- _PROVIDED MATERIAL_
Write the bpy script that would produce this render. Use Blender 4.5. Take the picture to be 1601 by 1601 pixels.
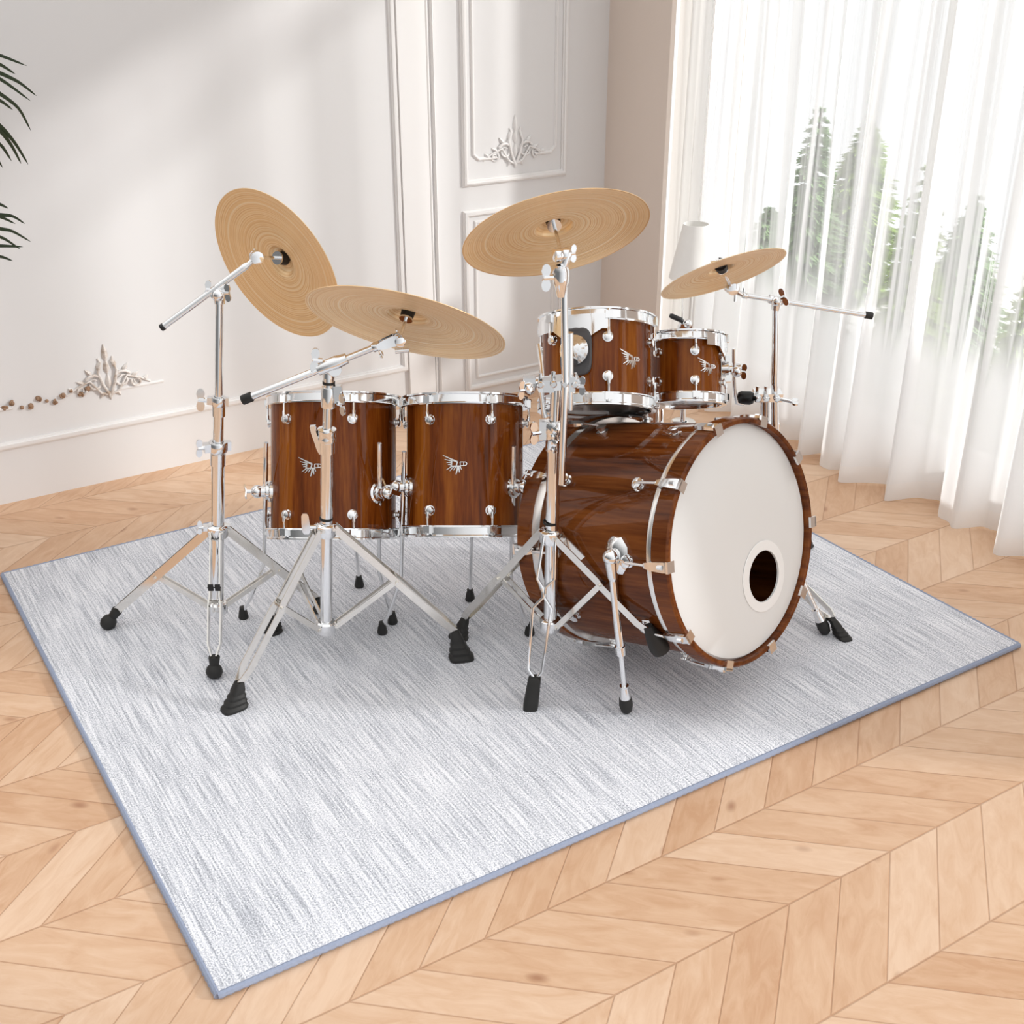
import bpy, bmesh, math, random
from mathutils import Vector, Matrix

random.seed(7)
SC = bpy.context.scene
COL = SC.collection
for o in list(bpy.data.objects):
    bpy.data.objects.remove(o)

# ------------------------------------------------------------------ camera
F_PX, CX, CY, CAM_H = 1899.0, 800.5, 800.5, 1.7
PITCH = math.atan(924.0 / 1899.0)
cam = bpy.data.cameras.new('camera')
cam.sensor_fit = 'HORIZONTAL'
cam.sensor_width = 36.0
cam.lens = F_PX / 1601.0 * 36.0
cam.clip_start = 0.05
cam.clip_end = 200
camo = bpy.data.objects.new('camera', cam)
COL.objects.link(camo)
camo.location = (0, 0, CAM_H)
camo.rotation_euler = (math.pi / 2 - PITCH, 0, 0)
SC.camera = camo

# room axes: U runs along the panelled wall (away from camera, to the right), V runs along the window wall
AZ = math.radians(58.0)
U = Vector((math.sin(AZ), math.cos(AZ), 0))
V = Vector((-U.y, U.x, 0))
Z = Vector((0, 0, 1))

# ------------------------------------------------------------------ world, sun, exposure
SC.view_settings.view_transform = 'Standard'
SC.view_settings.look = 'None'
SC.view_settings.exposure = 0.1
SC.view_settings.gamma = 1.0
SC.view_settings.use_curve_mapping = False
world = bpy.data.worlds.new('daylight_world')
SC.world = world
world.use_nodes = True
wn, wl = world.node_tree.nodes, world.node_tree.links
wn.clear()
wo = wn.new('ShaderNodeOutputWorld')
bg = wn.new('ShaderNodeBackground')
tc = wn.new('ShaderNodeTexCoord')
dU = wn.new('ShaderNodeVectorMath'); dU.operation = 'DOT_PRODUCT'
dU.inputs[1].default_value = U
sx = wn.new('ShaderNodeSeparateXYZ')
rU = wn.new('ShaderNodeValToRGB')            # room side -> window side
rU.color_ramp.elements[0].position = 0.06; rU.color_ramp.elements[0].color = (0.16, 0.16, 0.16, 1)
e_ = rU.color_ramp.elements.new(0.26); e_.color = (0.58, 0.58, 0.585, 1)
rU.color_ramp.elements[2].position = 0.74; rU.color_ramp.elements[2].color = (1.15, 1.17, 1.20, 1)
rZ = wn.new('ShaderNodeValToRGB')            # horizon -> zenith
rZ.color_ramp.elements[0].position = 0.55; rZ.color_ramp.elements[0].color = (0, 0, 0, 1)
rZ.color_ramp.elements[1].position = 0.92; rZ.color_ramp.elements[1].color = (1, 1, 1, 1)
mU = wn.new('ShaderNodeMapRange'); mU.inputs['From Min'].default_value = -1
mZ = wn.new('ShaderNodeMapRange'); mZ.inputs['From Min'].default_value = -1
mx = wn.new('ShaderNodeMix'); mx.data_type = 'RGBA'
mx.inputs[7].default_value = (1.12, 1.11, 1.10, 1)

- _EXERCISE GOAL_
Quote in full the listing given above; the images are to be left out.

- _WRITTEN SOLUTION_
Write the bpy script that would produce this render. Use Blender 4.5. Take the picture to be 1601 by 1601 pixels.
import bpy, bmesh, math, random
from mathutils import Vector, Matrix

random.seed(7)
SC = bpy.context.scene
COL = SC.collection
for o in list(bpy.data.objects):
    bpy.data.objects.remove(o)

# ------------------------------------------------------------------ camera
F_PX, CX, CY, CAM_H = 1899.0, 800.5, 800.5, 1.7
PITCH = math.atan(924.0 / 1899.0)
cam = bpy.data.cameras.new('camera')
cam.sensor_fit = 'HORIZONTAL'
cam.sensor_width = 36.0
cam.lens = F_PX / 1601.0 * 36.0
cam.clip_start = 0.05
cam.clip_end = 200
camo = bpy.data.objects.new('camera', cam)
COL.objects.link(camo)
camo.location = (0, 0, CAM_H)
camo.rotation_euler = (math.pi / 2 - PITCH, 0, 0)
SC.camera = camo

# room axes: U runs along the panelled wall (away from camera, to the right), V runs along the window wall
AZ = math.radians(58.0)
U = Vector((math.sin(AZ), math.cos(AZ), 0))
V = Vector((-U.y, U.x, 0))
Z = Vector((0, 0, 1))

# ------------------------------------------------------------------ world, sun, exposure
SC.view_settings.view_transform = 'Standard'
SC.view_settings.look = 'None'
SC.view_settings.exposure = 0.1
SC.view_settings.gamma = 1.0
SC.view_settings.use_curve_mapping = False
world = bpy.data.worlds.new('daylight_world')
SC.world = world
world.use_nodes = True
wn, wl = world.node_tree.nodes, world.node_tree.links
wn.clear()
wo = wn.new('ShaderNodeOutputWorld')
bg = wn.new('ShaderNodeBackground')
tc = wn.new('ShaderNodeTexCoord')
dU = wn.new('ShaderNodeVectorMath'); dU.operation = 'DOT_PRODUCT'
dU.inputs[1].default_value = U
sx = wn.new('ShaderNodeSeparateXYZ')
rU = wn.new('ShaderNodeValToRGB')            # room side -> window side
rU.color_ramp.elements[0].position = 0.06; rU.color_ramp.elements[0].color = (0.16, 0.16, 0.16, 1)
e_ = rU.color_ramp.elements.new(0.26); e_.color = (0.58, 0.58, 0.585, 1)
rU.color_ramp.elements[2].position = 0.74; rU.color_ramp.elements[2].color = (1.15, 1.17, 1.20, 1)
rZ = wn.new('ShaderNodeValToRGB')            # horizon -> zenith
rZ.color_ramp.elements[0].position = 0.55; rZ.color_ramp.elements[0].color = (0, 0, 0, 1)
rZ.color_ramp.elements[1].position = 0.92; rZ.color_ramp.elements[1].color = (1, 1, 1, 1)
mU = wn.new('ShaderNodeMapRange'); mU.inputs['From Min'].default_value = -1
mZ = wn.new('ShaderNodeMapRange'); mZ.inputs['From Min'].default_value = -1
mx = wn.new('ShaderNodeMix'); mx.data_type = 'RGBA'
mx.inputs[7].default_value = (1.12, 1.11, 1.10, 1)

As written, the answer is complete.